The Gutenberg Elegies
Information of the Future Task Force
12/15/06 Meeting Minutes
The Gutenberg Elegies
Comments:
- Birkerts seemed to have a limited historical perspective on literature – just bound to its novelistic development. This may make it harder to accept different developments in literature. For example, Hamlet was meant to be performed, not read.
- The current trends could be a corrective to the overly inward perspective of the modern age, which was individualistic and separate from others. There could be a move toward the communal.
- Birkerts seemed to view reading as a secular transformative experience – perhaps a substitute for spiritual transformation through Bible reading and prayer.
- In the past, people had more time for reading. Deep reading is difficult for modern people. They don’t have patience to work through the long descriptions of a novel.

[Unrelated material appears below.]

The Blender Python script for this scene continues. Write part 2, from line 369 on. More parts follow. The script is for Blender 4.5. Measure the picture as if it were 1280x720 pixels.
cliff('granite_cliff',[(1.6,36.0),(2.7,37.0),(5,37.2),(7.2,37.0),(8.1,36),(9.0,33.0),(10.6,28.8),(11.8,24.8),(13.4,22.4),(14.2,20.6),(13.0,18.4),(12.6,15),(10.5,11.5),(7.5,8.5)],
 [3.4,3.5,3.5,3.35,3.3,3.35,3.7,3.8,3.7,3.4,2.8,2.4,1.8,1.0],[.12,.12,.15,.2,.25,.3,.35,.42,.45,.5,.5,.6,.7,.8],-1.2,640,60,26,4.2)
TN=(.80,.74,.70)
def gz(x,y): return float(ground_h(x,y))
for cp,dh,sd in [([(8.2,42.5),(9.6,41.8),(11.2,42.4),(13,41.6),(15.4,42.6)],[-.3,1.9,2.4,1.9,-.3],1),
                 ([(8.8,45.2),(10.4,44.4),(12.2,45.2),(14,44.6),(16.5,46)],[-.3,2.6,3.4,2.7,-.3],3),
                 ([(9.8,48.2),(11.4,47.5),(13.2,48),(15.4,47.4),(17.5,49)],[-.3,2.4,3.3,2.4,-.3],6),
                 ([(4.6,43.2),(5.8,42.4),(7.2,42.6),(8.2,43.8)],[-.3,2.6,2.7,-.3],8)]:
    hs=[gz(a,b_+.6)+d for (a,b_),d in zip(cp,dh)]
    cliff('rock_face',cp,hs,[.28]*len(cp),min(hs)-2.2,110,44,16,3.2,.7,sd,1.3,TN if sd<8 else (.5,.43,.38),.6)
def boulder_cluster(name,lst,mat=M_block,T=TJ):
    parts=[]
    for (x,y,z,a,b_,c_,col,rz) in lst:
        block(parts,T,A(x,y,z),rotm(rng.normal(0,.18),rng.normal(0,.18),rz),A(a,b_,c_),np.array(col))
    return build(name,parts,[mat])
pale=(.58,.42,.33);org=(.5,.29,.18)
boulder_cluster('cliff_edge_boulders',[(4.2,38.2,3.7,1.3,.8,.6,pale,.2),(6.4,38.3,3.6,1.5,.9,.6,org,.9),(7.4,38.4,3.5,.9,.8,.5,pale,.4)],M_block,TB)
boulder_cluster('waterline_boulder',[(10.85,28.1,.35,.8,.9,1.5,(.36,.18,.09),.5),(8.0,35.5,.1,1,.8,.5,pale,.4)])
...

- Throughout history, there have been readers and non-readers, and people like different things and get different things out of reading.
- Modern people have more difficulty with nuanced arguments.
- We seem to be losing the physical world as life becomes more digital.
- Birkerts could be entrenched in the modern world view of the Enlightenment, which is individualistic, and therefore may have a strong reaction to the postmodernism of the electronic age. The Internet could either promote community, or more isolation at the computer.
- Can we use technology to promote art and literature? Students seem to be connecting more to digital than to books. They experience things disconnected from context – songs separate from the albums, video scenes separate from the whole movie.